I mention "under the eaves" because two weeks after moving in we learned the limits of the wood stove when temperatures dropped below 10 degrees and froze some pipes.  We got lucky -- I walked into the kitchen just as the water started pouring through the kitchen ceiling and we had recently had a full house tour so I knew where to find the big valve that turned off all the water to the house. After that we used our furnace when things got frigid.

When we built the Blueberry Hill house, we chose the alcove and chimney that allowed for a wood stove in the living room. We felt constrained by the size of the stove, after living with a big Vermont Castings-type model, but we had no choice. We did choose one of the houses that was closest to the parking lot, knowing that we would be hauling firewood. That was one of the main reasons we chose this site. And for 20-some years, Jon continued to cut, split, and haul firewood. My main job has been to help to get it moved up onto the porch. 

In the last couple of years, this firewood work has been too much for Jon. We still have stacks of split wood stashed in sheds, but the inventory is shrinking. A firewood fairy appeared out of the blue.  A local landscaper with a long relationship to our farm (dumping leaves here instead of going to the dump) mentioned to me that he keeps his guys busy in the summer by cutting firewood and he has plenty. I paid a nominal amount for the first few loads but then he stopped accepting payment. He has saved a lot of money over the last 20 years, piling his leaves here, so I guess he just thinks of it as a trade. 

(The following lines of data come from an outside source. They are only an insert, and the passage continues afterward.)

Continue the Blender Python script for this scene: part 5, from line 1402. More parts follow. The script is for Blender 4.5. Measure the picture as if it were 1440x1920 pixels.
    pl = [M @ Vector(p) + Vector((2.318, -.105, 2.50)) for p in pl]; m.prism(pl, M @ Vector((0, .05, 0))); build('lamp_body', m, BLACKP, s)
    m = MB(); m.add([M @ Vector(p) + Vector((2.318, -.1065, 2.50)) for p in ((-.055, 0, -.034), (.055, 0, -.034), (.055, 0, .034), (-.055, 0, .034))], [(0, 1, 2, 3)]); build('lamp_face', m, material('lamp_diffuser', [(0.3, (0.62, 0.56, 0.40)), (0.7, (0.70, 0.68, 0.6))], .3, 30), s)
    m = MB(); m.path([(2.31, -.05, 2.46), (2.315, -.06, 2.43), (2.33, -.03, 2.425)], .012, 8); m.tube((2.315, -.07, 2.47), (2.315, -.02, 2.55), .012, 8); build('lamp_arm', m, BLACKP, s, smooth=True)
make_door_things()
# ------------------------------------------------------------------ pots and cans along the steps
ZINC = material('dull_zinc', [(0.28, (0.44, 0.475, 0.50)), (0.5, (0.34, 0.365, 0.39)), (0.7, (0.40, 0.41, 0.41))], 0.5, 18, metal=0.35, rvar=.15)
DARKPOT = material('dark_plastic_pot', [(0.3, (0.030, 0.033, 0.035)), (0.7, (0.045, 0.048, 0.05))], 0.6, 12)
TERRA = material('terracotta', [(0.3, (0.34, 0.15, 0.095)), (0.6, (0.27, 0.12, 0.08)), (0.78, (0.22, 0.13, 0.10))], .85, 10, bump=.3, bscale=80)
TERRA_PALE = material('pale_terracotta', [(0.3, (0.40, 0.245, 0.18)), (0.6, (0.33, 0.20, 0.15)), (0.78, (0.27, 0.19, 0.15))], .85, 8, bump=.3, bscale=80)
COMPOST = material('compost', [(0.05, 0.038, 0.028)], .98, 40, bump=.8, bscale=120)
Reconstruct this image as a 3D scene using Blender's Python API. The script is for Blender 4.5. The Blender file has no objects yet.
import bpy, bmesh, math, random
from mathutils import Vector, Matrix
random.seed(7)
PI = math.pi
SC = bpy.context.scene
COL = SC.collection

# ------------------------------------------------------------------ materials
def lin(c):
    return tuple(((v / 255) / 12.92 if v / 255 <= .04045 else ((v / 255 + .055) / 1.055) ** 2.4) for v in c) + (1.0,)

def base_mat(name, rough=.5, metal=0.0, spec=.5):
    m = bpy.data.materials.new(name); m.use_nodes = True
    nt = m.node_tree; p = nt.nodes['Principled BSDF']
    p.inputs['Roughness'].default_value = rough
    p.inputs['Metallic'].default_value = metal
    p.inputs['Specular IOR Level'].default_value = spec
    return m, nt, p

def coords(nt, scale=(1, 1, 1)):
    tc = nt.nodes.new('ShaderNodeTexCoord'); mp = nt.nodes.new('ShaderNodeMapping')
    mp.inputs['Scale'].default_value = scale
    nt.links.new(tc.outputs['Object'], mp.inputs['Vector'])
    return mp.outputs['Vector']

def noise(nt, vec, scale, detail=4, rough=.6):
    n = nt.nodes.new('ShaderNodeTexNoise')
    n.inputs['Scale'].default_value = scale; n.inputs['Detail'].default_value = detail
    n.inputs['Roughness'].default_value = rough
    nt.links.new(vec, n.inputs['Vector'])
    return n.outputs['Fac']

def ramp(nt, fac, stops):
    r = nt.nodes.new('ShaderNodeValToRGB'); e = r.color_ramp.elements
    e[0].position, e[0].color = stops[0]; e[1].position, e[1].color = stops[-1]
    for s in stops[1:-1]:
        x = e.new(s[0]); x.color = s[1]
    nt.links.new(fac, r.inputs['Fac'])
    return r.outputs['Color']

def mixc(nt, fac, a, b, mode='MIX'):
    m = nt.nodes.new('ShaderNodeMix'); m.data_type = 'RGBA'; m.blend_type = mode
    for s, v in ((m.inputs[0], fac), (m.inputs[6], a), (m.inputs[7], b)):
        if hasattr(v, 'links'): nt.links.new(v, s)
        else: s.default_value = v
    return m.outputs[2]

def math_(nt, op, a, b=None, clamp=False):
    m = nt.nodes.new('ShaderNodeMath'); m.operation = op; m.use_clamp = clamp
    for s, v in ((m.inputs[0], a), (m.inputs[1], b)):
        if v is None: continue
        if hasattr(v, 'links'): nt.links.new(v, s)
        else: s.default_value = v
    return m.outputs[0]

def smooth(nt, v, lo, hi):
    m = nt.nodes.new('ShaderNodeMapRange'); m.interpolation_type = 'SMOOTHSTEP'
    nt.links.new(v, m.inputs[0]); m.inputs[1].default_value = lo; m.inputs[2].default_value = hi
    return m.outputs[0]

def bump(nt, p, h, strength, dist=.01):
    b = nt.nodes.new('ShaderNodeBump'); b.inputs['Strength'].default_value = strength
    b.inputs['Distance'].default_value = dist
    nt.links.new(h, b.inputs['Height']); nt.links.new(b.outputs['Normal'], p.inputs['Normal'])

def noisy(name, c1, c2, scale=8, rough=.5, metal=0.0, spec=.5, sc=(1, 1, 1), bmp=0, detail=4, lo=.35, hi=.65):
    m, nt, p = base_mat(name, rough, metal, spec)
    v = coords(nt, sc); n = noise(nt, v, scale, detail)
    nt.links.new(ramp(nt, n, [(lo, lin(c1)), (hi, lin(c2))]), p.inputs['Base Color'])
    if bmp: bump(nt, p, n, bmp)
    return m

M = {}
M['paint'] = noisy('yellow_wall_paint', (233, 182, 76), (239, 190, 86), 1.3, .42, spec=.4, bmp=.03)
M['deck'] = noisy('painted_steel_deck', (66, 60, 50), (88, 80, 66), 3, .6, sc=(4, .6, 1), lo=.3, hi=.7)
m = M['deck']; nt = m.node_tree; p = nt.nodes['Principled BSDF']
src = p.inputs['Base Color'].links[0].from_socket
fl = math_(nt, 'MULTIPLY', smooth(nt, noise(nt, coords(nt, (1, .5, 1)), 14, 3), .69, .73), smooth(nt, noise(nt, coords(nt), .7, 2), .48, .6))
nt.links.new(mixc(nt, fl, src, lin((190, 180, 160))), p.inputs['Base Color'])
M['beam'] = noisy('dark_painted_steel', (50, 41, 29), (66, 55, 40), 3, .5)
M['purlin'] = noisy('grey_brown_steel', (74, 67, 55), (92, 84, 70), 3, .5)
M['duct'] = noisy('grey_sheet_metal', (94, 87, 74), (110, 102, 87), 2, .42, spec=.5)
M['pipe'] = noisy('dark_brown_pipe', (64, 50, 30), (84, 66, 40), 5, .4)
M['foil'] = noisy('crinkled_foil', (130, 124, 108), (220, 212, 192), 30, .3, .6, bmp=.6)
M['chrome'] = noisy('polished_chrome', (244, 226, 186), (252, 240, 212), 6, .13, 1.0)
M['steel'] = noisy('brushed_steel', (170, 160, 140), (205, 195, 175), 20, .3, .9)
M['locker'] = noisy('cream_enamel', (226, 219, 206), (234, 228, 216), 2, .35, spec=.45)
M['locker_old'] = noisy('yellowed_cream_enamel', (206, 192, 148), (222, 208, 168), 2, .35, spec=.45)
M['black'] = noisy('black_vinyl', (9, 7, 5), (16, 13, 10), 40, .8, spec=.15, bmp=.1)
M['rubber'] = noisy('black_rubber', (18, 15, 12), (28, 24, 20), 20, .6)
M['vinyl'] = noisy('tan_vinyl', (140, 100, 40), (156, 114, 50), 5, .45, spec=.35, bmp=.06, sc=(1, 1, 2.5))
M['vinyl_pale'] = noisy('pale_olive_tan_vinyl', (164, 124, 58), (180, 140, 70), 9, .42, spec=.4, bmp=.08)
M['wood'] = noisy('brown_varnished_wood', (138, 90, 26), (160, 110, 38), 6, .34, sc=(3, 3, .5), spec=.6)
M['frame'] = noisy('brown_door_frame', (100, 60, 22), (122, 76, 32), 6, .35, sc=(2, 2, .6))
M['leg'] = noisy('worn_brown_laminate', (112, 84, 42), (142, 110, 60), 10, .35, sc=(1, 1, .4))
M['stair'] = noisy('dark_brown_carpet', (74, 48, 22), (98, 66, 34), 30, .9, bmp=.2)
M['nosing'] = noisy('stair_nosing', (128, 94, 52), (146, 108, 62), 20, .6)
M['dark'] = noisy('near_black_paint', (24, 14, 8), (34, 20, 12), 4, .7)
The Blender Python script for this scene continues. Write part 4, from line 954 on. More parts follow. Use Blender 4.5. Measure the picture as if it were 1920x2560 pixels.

And then, in yet another firewood fairy twist, Jim decided today to move the recently-dumped firewood onto our porch before the snow. We have had a series of helpers in the last few winters, carrying wood up the stairs, but Jim took it to another level. We feel so rich. We know we don't need to burn wood -- we have geothermal heat and solar panels -- but we have stayed warm with a wood stove for 40 years and it is what makes winter so cozy.